2. A社Y社間の新設分割において、本件クラブ会員に対する預託金返還債務は承継債務に含まれていなかったのであるから、Xは残存債権者(会社法810条1項2号)にあたる。
 したがって、XはA社に対して預託金の返還請求をすれば足りるのであり、債権者異議手続に参加することはできず、原則としてY社に対して預託金の返還請求権を行使することはできない。もっとも、本件新設分割が詐害的会社分割にあたる場合には、Y社に対しても預託金の返還請求をすることができる。

設問Ⅴ

 人的分割とは、分割会社の株主が、設立会社の発行する株式の全部または一部を、切り出す事業の対価として受け取る形態による会社分割のことをいうところ、現行法においては、規定上人的分割の制度が廃止されている。

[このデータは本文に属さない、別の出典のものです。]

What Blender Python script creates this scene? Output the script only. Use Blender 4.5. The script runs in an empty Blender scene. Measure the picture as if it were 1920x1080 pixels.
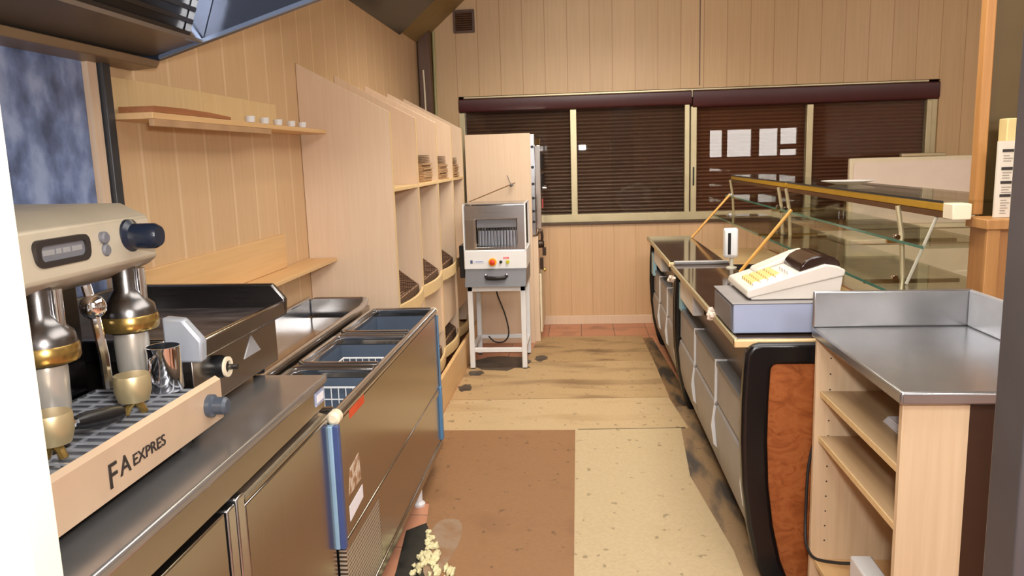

 もっとも、現行法においても、実質的に人的分割を行った場合と同様の効果を得ることができる。分割会社は、新設分割計画の定めにより、会社分割の効力発生と同時に、分割対価として受けた承継会社又は設立会社の株式を、剰余金の配当又は全部取得条項付種類株式の取得の対価として株主に交付することができる(会社法758条8号・763条1項12号)。